O filme não quer, de forma alguma, domar a força que pode surgir dessas visões. Junto a ambiências sonoras imersivas e tensas por vezes, trabalhadas sobre o som captado, esse fluxo de imagens e sensações leva a um estado semiconsciente de recepção onde uma imagem, uma situação, uma frase ou uma cor, inseridas nessa configuração aberta, pode atingir-nos (ou não) com um impacto inesperado: a mim foi particularmente marcante quando, num dos momentos mais pesados de um relato, vemos as imagens de algumas lesmas debaixo d’água. Parece que o filme se afasta do dever de ordenar e encontrar um sentido de finalidade em cada elemento, e se decidiu como o território disposto a receber e concentrar todos estes influxos. E assim, de algum modo, representar o que escapa à capacidade de elaboração quando se pensa o peso de uma vida, a experiência da maternidade, o exame do próprio passado e o destino do país.
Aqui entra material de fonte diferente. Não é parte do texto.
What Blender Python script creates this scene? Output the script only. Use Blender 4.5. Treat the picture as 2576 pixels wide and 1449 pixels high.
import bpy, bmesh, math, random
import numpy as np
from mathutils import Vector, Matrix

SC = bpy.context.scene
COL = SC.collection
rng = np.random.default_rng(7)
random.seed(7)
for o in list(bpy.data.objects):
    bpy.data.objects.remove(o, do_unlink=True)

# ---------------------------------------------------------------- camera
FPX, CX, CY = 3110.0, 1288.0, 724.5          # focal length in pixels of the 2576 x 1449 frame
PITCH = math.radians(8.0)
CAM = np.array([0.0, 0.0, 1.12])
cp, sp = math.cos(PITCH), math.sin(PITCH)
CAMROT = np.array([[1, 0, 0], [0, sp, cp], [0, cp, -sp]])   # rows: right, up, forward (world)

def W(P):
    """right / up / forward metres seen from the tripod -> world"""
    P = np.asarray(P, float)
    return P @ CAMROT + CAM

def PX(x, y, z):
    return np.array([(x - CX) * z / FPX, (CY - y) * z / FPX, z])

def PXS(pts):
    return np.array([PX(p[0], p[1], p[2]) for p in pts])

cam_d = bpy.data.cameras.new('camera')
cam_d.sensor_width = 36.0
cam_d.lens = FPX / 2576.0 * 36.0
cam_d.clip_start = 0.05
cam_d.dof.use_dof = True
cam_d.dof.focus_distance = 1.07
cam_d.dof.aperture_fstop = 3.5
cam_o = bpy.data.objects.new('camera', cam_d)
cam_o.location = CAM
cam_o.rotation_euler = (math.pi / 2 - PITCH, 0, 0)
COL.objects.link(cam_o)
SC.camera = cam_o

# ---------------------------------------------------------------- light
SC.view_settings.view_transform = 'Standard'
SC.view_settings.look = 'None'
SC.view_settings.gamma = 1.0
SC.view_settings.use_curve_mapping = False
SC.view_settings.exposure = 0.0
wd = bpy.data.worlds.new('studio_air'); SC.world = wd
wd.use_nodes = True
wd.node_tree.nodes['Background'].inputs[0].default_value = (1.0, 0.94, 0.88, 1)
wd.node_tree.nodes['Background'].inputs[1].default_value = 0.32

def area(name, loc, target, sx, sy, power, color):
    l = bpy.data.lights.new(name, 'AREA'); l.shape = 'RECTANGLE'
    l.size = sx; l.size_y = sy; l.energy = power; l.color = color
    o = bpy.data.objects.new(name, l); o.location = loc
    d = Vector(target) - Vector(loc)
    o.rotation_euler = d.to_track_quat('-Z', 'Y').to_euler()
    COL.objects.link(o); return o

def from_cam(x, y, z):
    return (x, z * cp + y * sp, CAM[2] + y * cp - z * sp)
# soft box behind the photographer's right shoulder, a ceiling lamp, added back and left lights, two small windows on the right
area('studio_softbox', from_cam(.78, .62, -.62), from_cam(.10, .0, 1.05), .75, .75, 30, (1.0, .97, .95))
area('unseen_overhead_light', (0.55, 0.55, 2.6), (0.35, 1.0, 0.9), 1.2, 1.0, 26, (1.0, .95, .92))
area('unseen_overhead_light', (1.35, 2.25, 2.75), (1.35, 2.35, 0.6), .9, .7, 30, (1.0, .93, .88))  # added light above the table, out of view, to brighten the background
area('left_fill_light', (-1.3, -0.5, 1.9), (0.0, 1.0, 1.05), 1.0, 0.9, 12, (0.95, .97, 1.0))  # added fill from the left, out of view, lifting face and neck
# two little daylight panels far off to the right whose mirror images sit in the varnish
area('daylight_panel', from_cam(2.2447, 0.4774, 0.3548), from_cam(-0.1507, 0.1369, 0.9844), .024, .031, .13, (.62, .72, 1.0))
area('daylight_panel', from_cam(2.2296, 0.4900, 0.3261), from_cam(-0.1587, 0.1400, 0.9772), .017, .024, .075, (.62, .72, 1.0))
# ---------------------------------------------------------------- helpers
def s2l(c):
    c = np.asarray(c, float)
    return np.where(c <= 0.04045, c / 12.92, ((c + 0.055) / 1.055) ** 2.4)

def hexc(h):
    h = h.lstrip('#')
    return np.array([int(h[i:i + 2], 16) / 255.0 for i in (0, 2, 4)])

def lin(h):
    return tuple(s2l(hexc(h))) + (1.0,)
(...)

As escolhas de montagem e de duração, em Vermelho Bruto, atendem a essa sensibilidade – imprescindível sempre que se reivindica o valor de uma experimentação sobre a linguagem – de que as coisas não são simples, explicáveis ou, ao menos, não são tão facilmente explicáveis. Como foi dito no debate, também por Darks Miranda, o trabalho que o filme demanda do espectador tem analogia com outros tipos de trabalho, tematizados pelo filme, como o trabalho de parto e o trabalho doméstico. Não dá pra “dar conta” do que está em jogo aqui, é preciso ser atravessado.